Exercise description:
Every line below that holds the string "Write" should be copied out.

Records with scene code:
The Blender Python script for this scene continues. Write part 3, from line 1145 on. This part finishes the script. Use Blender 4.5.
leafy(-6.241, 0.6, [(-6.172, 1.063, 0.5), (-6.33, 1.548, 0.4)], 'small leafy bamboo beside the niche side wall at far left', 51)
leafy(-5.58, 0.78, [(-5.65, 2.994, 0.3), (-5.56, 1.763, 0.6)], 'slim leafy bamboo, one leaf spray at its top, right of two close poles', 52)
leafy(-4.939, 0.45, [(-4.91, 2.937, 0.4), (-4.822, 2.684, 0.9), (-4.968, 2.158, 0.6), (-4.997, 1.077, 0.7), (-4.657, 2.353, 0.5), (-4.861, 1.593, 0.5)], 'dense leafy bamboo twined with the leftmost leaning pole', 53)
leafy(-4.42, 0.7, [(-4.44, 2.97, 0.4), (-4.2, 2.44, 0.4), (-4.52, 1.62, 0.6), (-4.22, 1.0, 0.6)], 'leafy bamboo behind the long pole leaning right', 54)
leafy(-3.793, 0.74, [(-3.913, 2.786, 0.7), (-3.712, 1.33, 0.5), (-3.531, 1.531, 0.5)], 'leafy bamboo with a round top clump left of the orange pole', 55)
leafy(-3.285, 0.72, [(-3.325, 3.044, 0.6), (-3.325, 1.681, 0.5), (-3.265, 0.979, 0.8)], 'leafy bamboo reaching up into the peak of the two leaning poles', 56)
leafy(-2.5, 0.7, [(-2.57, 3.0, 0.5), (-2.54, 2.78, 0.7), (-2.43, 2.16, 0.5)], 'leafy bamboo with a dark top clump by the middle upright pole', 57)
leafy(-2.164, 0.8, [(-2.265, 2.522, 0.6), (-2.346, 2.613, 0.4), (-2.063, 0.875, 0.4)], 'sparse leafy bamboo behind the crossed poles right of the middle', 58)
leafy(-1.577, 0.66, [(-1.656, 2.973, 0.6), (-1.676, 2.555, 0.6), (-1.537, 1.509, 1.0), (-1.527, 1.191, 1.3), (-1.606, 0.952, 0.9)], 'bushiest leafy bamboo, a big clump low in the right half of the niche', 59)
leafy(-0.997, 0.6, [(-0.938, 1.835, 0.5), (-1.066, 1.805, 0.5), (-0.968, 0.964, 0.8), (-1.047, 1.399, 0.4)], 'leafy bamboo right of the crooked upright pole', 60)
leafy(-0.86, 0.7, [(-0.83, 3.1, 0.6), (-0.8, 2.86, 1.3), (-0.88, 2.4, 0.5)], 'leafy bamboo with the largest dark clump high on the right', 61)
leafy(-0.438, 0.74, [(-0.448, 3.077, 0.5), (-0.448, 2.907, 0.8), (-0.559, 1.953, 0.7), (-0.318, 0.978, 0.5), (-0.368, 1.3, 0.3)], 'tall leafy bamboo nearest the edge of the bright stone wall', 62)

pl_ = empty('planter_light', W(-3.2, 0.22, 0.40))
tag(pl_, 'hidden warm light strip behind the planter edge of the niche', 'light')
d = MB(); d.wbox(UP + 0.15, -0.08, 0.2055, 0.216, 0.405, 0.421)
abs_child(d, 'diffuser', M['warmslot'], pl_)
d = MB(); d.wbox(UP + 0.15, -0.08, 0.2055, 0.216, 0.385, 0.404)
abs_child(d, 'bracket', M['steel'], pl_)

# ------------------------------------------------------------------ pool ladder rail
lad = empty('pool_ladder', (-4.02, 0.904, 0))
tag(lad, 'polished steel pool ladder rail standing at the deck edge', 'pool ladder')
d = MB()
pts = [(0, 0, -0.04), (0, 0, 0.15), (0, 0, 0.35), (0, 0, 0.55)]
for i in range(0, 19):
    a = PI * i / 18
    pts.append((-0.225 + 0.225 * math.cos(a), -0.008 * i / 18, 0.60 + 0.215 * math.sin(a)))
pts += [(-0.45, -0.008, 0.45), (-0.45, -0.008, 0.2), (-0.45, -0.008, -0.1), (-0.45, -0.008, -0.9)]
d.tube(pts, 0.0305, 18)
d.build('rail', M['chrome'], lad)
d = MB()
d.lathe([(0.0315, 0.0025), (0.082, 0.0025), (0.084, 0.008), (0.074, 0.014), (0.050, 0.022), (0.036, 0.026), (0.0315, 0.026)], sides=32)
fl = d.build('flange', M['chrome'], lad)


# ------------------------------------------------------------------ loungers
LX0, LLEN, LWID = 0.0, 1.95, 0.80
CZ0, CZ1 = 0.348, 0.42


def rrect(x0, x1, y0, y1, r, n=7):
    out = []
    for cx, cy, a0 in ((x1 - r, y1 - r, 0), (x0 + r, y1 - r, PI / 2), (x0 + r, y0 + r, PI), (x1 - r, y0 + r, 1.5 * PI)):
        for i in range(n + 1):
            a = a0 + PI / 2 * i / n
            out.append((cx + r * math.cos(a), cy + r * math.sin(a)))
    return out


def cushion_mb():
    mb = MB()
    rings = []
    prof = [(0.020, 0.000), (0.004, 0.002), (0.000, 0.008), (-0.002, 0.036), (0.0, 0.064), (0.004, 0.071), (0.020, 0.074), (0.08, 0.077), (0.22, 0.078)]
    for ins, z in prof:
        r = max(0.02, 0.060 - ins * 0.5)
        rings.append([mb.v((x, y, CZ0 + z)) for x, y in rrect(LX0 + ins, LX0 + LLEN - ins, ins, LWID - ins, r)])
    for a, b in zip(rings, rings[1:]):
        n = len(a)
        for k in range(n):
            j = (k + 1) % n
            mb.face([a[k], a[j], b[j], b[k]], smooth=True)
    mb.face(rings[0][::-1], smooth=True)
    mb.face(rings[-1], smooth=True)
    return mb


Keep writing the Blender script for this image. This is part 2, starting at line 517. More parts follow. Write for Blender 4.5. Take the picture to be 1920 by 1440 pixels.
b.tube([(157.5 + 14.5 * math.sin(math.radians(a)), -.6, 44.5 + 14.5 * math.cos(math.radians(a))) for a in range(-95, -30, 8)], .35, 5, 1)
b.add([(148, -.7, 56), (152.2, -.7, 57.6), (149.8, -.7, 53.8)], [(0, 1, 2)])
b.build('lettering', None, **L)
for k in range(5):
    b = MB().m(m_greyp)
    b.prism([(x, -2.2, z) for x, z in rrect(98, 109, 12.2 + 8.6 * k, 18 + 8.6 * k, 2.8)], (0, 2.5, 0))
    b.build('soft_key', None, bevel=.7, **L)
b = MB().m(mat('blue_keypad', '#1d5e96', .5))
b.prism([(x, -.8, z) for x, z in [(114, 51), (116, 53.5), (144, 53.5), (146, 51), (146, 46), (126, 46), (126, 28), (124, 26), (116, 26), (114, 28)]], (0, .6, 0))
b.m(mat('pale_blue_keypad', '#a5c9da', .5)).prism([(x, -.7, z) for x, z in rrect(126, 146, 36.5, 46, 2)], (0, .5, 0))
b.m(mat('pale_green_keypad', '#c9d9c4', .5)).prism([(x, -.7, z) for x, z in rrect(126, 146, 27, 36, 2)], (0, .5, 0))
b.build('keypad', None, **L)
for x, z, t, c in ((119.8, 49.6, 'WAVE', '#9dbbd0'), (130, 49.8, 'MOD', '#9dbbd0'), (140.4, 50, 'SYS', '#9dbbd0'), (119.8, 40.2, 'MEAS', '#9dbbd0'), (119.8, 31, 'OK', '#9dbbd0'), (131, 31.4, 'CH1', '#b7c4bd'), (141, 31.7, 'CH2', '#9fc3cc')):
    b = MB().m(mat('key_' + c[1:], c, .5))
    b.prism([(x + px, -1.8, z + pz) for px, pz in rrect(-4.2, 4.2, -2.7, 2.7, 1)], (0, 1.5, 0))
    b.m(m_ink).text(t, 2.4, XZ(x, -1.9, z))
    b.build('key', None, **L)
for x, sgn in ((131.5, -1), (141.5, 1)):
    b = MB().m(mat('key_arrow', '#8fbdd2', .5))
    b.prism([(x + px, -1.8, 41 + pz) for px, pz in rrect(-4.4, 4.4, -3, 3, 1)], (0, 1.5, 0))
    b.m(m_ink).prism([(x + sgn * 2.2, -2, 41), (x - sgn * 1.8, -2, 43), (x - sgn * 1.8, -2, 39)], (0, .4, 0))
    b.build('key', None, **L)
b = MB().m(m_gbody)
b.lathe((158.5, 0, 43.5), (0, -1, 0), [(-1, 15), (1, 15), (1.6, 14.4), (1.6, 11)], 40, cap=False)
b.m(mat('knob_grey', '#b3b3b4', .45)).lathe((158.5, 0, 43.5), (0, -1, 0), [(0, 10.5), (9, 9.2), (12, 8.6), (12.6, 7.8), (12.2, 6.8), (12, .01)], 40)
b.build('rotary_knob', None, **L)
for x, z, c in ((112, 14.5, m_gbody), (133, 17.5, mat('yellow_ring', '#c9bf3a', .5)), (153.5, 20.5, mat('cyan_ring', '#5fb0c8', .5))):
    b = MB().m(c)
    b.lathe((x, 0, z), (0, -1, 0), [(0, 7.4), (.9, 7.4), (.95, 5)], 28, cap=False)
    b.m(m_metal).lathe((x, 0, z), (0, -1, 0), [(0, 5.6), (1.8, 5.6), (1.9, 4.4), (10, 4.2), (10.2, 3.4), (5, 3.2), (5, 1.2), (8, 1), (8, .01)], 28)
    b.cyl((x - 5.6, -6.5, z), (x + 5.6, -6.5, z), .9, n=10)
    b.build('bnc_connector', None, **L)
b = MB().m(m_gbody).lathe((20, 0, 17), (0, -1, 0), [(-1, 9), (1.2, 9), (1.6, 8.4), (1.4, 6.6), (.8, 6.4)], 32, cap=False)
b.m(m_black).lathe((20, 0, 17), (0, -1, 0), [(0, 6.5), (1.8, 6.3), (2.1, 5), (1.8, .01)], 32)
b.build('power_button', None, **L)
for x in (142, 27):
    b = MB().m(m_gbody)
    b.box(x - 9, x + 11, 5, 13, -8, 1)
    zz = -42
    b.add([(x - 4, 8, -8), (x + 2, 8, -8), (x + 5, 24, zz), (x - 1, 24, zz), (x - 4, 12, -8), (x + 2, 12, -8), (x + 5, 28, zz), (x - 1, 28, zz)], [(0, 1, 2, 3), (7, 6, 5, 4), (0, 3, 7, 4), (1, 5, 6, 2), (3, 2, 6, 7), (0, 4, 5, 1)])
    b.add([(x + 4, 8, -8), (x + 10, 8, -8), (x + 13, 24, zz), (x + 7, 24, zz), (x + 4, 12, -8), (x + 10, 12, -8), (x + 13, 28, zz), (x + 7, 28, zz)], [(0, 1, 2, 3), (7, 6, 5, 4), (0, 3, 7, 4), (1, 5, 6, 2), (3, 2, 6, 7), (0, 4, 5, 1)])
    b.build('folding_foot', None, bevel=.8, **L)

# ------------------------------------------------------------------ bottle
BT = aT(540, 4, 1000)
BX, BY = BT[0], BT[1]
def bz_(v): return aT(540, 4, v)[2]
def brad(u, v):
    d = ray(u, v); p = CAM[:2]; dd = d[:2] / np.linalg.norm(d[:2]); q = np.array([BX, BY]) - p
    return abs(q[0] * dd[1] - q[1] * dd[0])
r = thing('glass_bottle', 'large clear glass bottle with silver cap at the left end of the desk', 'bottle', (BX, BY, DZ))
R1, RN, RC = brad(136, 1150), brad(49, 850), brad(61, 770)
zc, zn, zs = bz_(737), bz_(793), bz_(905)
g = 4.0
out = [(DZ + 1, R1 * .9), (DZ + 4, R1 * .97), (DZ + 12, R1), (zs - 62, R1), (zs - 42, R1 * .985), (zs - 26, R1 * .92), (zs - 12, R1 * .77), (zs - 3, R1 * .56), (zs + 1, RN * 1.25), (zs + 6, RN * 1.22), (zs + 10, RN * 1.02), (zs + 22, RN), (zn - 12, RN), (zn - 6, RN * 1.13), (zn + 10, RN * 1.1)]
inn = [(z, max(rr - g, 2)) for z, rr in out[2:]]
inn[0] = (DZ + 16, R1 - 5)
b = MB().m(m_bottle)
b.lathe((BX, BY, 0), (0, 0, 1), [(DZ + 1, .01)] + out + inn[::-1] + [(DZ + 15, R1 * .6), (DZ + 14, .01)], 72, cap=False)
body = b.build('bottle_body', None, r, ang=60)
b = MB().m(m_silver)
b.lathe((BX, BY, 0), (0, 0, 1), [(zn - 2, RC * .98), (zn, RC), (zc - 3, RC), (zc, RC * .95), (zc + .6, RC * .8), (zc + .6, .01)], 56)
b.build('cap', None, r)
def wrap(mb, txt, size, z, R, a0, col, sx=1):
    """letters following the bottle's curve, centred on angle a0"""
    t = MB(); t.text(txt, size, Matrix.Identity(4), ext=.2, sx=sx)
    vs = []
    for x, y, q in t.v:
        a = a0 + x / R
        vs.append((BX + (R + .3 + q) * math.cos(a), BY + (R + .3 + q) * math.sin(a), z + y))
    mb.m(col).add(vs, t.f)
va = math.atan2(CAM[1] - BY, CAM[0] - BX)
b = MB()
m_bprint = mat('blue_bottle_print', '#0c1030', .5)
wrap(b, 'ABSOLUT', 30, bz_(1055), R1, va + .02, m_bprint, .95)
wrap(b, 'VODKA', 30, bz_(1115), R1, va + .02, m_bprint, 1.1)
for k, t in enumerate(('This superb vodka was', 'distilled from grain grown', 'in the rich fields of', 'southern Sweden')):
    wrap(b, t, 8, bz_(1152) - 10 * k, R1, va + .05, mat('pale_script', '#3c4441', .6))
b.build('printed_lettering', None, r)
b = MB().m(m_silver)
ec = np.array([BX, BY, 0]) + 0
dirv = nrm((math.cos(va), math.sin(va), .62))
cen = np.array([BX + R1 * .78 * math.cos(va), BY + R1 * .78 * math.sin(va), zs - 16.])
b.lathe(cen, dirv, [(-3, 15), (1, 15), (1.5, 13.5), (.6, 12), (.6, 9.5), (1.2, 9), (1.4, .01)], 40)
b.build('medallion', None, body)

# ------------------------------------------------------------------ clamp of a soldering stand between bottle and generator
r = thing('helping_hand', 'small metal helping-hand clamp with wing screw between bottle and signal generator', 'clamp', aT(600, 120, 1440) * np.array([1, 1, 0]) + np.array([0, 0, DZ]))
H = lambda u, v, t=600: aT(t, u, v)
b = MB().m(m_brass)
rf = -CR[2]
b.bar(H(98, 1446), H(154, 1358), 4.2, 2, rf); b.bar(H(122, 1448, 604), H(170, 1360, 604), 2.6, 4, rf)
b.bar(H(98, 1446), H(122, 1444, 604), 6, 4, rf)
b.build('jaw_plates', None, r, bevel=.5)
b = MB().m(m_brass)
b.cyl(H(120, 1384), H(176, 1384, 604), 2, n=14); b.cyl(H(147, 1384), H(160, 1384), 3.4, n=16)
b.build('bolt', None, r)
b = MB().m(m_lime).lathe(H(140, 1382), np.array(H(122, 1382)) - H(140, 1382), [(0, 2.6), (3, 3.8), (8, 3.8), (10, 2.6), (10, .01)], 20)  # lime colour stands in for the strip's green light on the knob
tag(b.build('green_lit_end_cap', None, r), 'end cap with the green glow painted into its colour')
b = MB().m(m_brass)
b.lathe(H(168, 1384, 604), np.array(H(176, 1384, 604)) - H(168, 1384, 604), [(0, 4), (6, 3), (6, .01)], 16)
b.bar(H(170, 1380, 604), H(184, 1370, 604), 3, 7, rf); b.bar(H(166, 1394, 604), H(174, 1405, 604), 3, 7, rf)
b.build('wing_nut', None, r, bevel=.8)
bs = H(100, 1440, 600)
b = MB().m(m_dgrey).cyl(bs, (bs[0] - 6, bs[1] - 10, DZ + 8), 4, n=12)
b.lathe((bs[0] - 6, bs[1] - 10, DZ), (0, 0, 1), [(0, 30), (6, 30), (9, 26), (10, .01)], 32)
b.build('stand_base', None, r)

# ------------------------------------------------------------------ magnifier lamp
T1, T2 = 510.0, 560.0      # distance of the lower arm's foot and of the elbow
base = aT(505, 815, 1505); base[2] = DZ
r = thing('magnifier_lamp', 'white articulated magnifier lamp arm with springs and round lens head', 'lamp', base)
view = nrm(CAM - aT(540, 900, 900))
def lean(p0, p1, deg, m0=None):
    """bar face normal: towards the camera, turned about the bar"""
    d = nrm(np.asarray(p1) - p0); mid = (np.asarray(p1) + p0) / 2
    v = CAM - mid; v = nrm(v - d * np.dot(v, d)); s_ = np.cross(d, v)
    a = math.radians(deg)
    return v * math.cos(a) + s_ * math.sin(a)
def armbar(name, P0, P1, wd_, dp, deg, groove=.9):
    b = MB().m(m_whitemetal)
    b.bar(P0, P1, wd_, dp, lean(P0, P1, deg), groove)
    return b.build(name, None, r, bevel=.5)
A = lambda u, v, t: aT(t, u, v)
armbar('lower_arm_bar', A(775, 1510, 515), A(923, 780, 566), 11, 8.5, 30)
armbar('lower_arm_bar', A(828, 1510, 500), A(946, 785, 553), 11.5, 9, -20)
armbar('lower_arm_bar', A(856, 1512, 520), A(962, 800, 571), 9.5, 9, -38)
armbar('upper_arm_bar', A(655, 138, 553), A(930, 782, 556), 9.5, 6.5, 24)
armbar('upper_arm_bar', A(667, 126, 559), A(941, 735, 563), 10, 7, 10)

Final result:
The Blender Python script for this scene continues. Write part 3, from line 1145 on. This part finishes the script. Use Blender 4.5.
Keep writing the Blender script for this image. This is part 2, starting at line 517. More parts follow. Write for Blender 4.5. Take the picture to be 1920 by 1440 pixels.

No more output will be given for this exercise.